The political climate between DC37 and state and city leadership continues to be contentious.
On the state level, District Council 37 remains opposed to pension reforms pushed through by Gov. Andrew Cuomo. It is also blasting New York City Mayor Michael Bloomberg for his executive order that takes away City
Comptroller John Liu’s ability to set the salary for public maintenance workers.
As the rest of New York State learned last month, Cuomo’s deal will raise the retirement age of public employees.
Workers who retire early will collect pensions that are 6.5 percent lower per year, because the majority of their overtime won’t count toward their pensions. Government workers will have to pay more into retirement plans and state and municipal workers will have pensions cut as well.
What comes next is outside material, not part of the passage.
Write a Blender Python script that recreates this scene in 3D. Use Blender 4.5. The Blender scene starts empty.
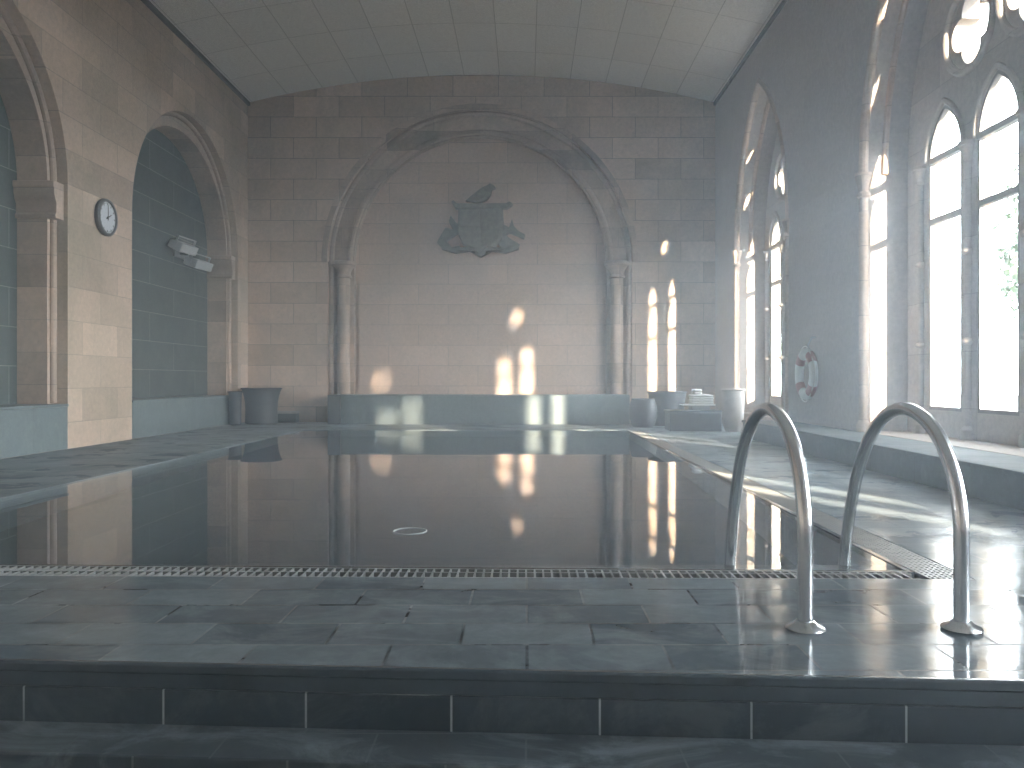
import bpy, bmesh, math, random
from mathutils import Vector, Matrix
from mathutils.geometry import tessellate_polygon

random.seed(7)
PI = math.pi
SC = bpy.context.scene
COL = SC.collection

# ------------------------------------------------------------------ materials
def new_mat(name):
    m = bpy.data.materials.new(name)
    m.use_nodes = True
    nt = m.node_tree
    nt.nodes.clear()
    out = nt.nodes.new('ShaderNodeOutputMaterial')
    return m, nt, out

def N(nt, t, **kw):
    n = nt.nodes.new(t)
    for k, v in kw.items():
        if k in n.inputs.keys():
            n.inputs[k].default_value = v
        else:
            setattr(n, k, v)
    return n

def math_node(nt, op, a, b=None, clamp=False):
    n = nt.nodes.new('ShaderNodeMath'); n.operation = op; n.use_clamp = clamp
    for i, v in enumerate((a, b)):
        if v is None: continue
        if isinstance(v, (int, float)): n.inputs[i].default_value = v
        else: nt.links.new(v, n.inputs[i])
    return n.outputs[0]

def mix_col(nt, fac, a, b, mode='MIX'):
    n = nt.nodes.new('ShaderNodeMix'); n.data_type = 'RGBA'; n.blend_type = mode
    for sock, v in ((n.inputs['Factor'], fac), (n.inputs[6], a), (n.inputs[7], b)):
        if isinstance(v, (int, float)): sock.default_value = v
        elif isinstance(v, tuple): sock.default_value = v if len(v) == 4 else (*v, 1)
        else: nt.links.new(v, sock)
    return n.outputs[2]

def ramp(nt, fac, p0, p1, v0=0.0, v1=1.0):
    n = nt.nodes.new('ShaderNodeMapRange')
    n.inputs['From Min'].default_value = p0; n.inputs['From Max'].default_value = p1
    n.inputs['To Min'].default_value = v0; n.inputs['To Max'].default_value = v1
    n.clamp = True
    nt.links.new(fac, n.inputs['Value'])
    return n.outputs['Result']

def box_uv(nt, off=(0, 0)):
    """world position laid flat along whichever wall the face belongs to"""
    g = nt.nodes.new('ShaderNodeNewGeometry')
    p = nt.nodes.new('ShaderNodeSeparateXYZ'); nt.links.new(g.outputs['Position'], p.inputs[0])
    n = nt.nodes.new('ShaderNodeSeparateXYZ'); nt.links.new(g.outputs['True Normal'], n.inputs[0])
    ax = math_node(nt, 'GREATER_THAN', math_node(nt, 'ABSOLUTE', n.outputs['X']), 0.6)
    az = math_node(nt, 'GREATER_THAN', math_node(nt, 'ABSOLUTE', n.outputs['Z']), 0.75)
    def mixf(f, a, b):
        m = nt.nodes.new('ShaderNodeMix'); m.data_type = 'FLOAT'
        nt.links.new(f, m.inputs[0]); nt.links.new(a, m.inputs[2]); nt.links.new(b, m.inputs[3])
        return m.outputs[0]
    u = mixf(ax, p.outputs['X'], p.outputs['Y'])
    v = mixf(az, p.outputs['Z'], p.outputs['Y'])
    c = nt.nodes.new('ShaderNodeCombineXYZ')
    nt.links.new(math_node(nt, 'ADD', u, off[0]), c.inputs[0])
    nt.links.new(math_node(nt, 'ADD', v, off[1]), c.inputs[1])
    return c.outputs[0], g.outputs['Position']

def noise(nt, vec, scale, detail=4, rough=0.55, dist=0.0):
    n = nt.nodes.new('ShaderNodeTexNoise')
    n.inputs['Scale'].default_value = scale; n.inputs['Detail'].default_value = detail
    n.inputs['Roughness'].default_value = rough; n.inputs['Distortion'].default_value = dist
    nt.links.new(vec, n.inputs['Vector'])
    return n.outputs['Fac']

def scaled(nt, vec, s):
    m = nt.nodes.new('ShaderNodeMapping'); m.inputs['Scale'].default_value = s
    nt.links.new(vec, m.inputs['Vector'])
    return m.outputs[0]

def coursed(name, c1, c2, mortar, bw, bh, ms, offset=0.5, stain=None, stain_amt=0.5, stain_scale=0.5,
            rough=(0.7, 0.85), rough_scale=2.0, bump=0.25, fine=18.0, off=(0, 0), spec=0.3, patch=None, patch_amt=0.0, patch_lo=.5, patch_hi=.62, uneven=0.0, blocks=0.0, wet=None, tilt=0.0, film=0.0):
    m, nt, out = new_mat(name)
    uv, pos = box_uv(nt, off)
    b = nt.nodes.new('ShaderNodeTexBrick')
    b.offset = offset; b.offset_frequency = 2; b.squash = 1.0
    nt.links.new(uv, b.inputs['Vector'])
    b.inputs['Color1'].default_value = (*c1, 1); b.inputs['Color2'].default_value = (*c2, 1)
    b.inputs['Mortar'].default_value = (*mortar, 1)
    b.inputs['Scale'].default_value = 1.0; b.inputs['Brick Width'].default_value = bw
    b.inputs['Row Height'].default_value = bh; b.inputs['Mortar Size'].default_value = ms
    b.inputs['Mortar Smooth'].default_value = 0.3; b.inputs['Bias'].default_value = 0.0
    col = b.outputs['Color']
    if blocks:
        b2 = nt.nodes.new('ShaderNodeTexBrick'); b2.offset = offset; b2.offset_frequency = 2
        nt.links.new(uv, b2.inputs['Vector'])
        b2.inputs['Color1'].default_value = (0, 0, 0, 1); b2.inputs['Color2'].default_value = (1, 1, 1, 1); b2.inputs['Mortar'].default_value = (0, 0, 0, 1)
        b2.inputs['Scale'].default_value = 1.0; b2.inputs['Brick Width'].default_value = bw; b2.inputs['Row Height'].default_value = bh; b2.inputs['Mortar Size'].default_value = 0.0
        f = ramp(nt, b2.outputs['Color'], 0.84, 0.90, 0, blocks)
        f = math_node(nt, 'MULTIPLY', f, ramp(nt, noise(nt, pos, 1.3, 4, 0.6), 0.4, 0.55))
        col = mix_col(nt, f, col, tuple(c * 0.6 for c in c2))
        f = ramp(nt, b2.outputs['Color'], 0.22, 0.16, 0, blocks)
        col = mix_col(nt, f, col, tuple(min(1, c * 1.14) for c in c1))
    if stain:
        f = ramp(nt, noise(nt, pos, stain_scale, 6, 0.6, 0.6), 0.42, 0.68, 0, stain_amt)
        col = mix_col(nt, f, col, stain)
    if patch:
        f = ramp(nt, noise(nt, scaled(nt, pos, (1, 1.6, 1)), 2.6, 8, 0.7, 0.8), patch_lo, patch_hi, 0, patch_amt)
        col = mix_col(nt, f, col, patch)
    g = ramp(nt, noise(nt, pos, fine, 6, 0.7), 0.3, 0.7, 0.86, 1.12)
    gc = nt.nodes.new('ShaderNodeCombineColor')
    for i in range(3): nt.links.new(g, gc.inputs[i])
    col = mix_col(nt, 1.0, col, gc.outputs[0], 'MULTIPLY')
    p = nt.nodes.new('ShaderNodeBsdfPrincipled')
    nt.links.new(col, p.inputs['Base Color'])
    p.inputs['Specular IOR Level'].default_value = spec
    r = ramp(nt, noise(nt, pos, rough_scale, 5, 0.65, 0.5), 0.35, 0.65, *rough)
    if wet or tilt:
        sp = nt.nodes.new('ShaderNodeSeparateXYZ'); nt.links.new(pos, sp.inputs[0])
    if wet:
        dry = ramp(nt, sp.outputs['Y'], wet[0], wet[1], 0, 0.85)
        dry_sheen = math_node(nt, 'MULTIPLY', dry, ramp(nt, noise(nt, pos, 1.1, 5, 0.6), 0.3, 0.6, 0.35, 1.0))
        nt.links.new(mix_col(nt, dry_sheen, col, (0.25, 0.29, 0.31)), p.inputs['Base Color'])  # dry slate is paler; window sheen on the deck is in this colour too
        r = math_node(nt, 'ADD', r, ramp(nt, sp.outputs['Y'], wet[0], wet[1], 0, wet[2]))
    r = math_node(nt, 'ADD', r, math_node(nt, 'MULTIPLY', b.outputs['Fac'], 0.2))
    nt.links.new(r, p.inputs['Roughness'])
    h = math_node(nt, 'SUBTRACT', math_node(nt, 'MULTIPLY', noise(nt, pos, fine * 0.6, 6, 0.65), 0.5), b.outputs['Fac'])
    if uneven:
        h = math_node(nt, 'ADD', h, math_node(nt, 'MULTIPLY', noise(nt, pos, 3.0, 2, 0.5), uneven))
    bp = nt.nodes.new('ShaderNodeBump'); bp.inputs['Strength'].default_value = bump; bp.inputs['Distance'].default_value = 0.01
    nt.links.new(h, bp.inputs['Height']); nt.links.new(bp.outputs[0], p.inputs['Normal'])
    if tilt:                                   # each course of tiles lies at its own slight angle
        q = math_node(nt, 'DIVIDE', math_node(nt, 'ADD', sp.outputs['Y'], off[1]), bh)
        wn = nt.nodes.new('ShaderNodeTexWhiteNoise'); wn.noise_dimensions = '1D'
        nt.links.new(math_node(nt, 'FLOOR', q), wn.inputs['W'])
        hh = math_node(nt, 'MULTIPLY', math_node(nt, 'FRACT', q), math_node(nt, 'MULTIPLY', math_node(nt, 'SUBTRACT', wn.outputs['Value'], 0.5), tilt))
        b3 = nt.nodes.new('ShaderNodeBump'); b3.inputs['Strength'].default_value = 1.0; b3.inputs['Distance'].default_value = 1.0
        nt.links.new(hh, b3.inputs['Height']); nt.links.new(b3.outputs[0], bp.inputs['Normal'])
    if film:                                   # the water film covers only part of the stone
        d = nt.nodes.new('ShaderNodeBsdfDiffuse')
        nt.links.new(p.inputs['Base Color'].links[0].from_socket, d.inputs['Color']); nt.links.new(bp.outputs[0], d.inputs['Normal'])
        mx = nt.nodes.new('ShaderNodeMixShader')
        f = math_node(nt, 'SUBTRACT', ramp(nt, noise(nt, pos, 2.0, 5, 0.6, 0.4), 0.35, 0.65, film - .18, film + .18), math_node(nt, 'MULTIPLY', dry, 0.28))
        nt.links.new(f, mx.inputs[0]); nt.links.new(d.outputs[0], mx.inputs[1]); nt.links.new(p.outputs[0], mx.inputs[2])
        nt.links.new(mx.outputs[0], out.inputs['Surface'])
        return m
    nt.links.new(p.outputs[0], out.inputs['Surface'])
    return m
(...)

DC37 President Lillian Roberts is no fan of Cuomo’s deal.
“Tier 6 is actually a sneaky way to privatize the state and city pension systems, modeled on George W. Bush’s defeated plan to privatize Social
Security,” she said in a statement. “It would funnel huge profits to the bankers who sent our economy into a recession and leave retirees at the mercy of the stock market.”
Roberts recently took to the public access airwaves of the Manhattan Neighborhood Network and Brooklyn Community Access Television to outline the union’s full position during the DC37 “State of the Union” address.
But after the address, the Bloomberg administration announced its intention to take away the comptroller’s authority to set salaries for plumbers, carpenters and other maintenance workers with an executive order.
Part of the problem for the union is that the employees will not be subjected to collective bargaining, and the mayor’s administration has not had a good relationship with labor on issues of wages and beneits. This move by Bloomberg affects about 3 percent of the city’s workforce, or 10,000 people. Wages for these employees had been set by the city comptroller since 1894.
“The recent attempt by Mayor Bloomberg to seize control of prevailing rate regulation from the comptroller is nothing more than a naked power grab aimed at suppressing the wages and benefits of hard-working men and women employed as city trade workers and is part of the larger nationwide assault on working people by the richest 1 percent,” said Roberts.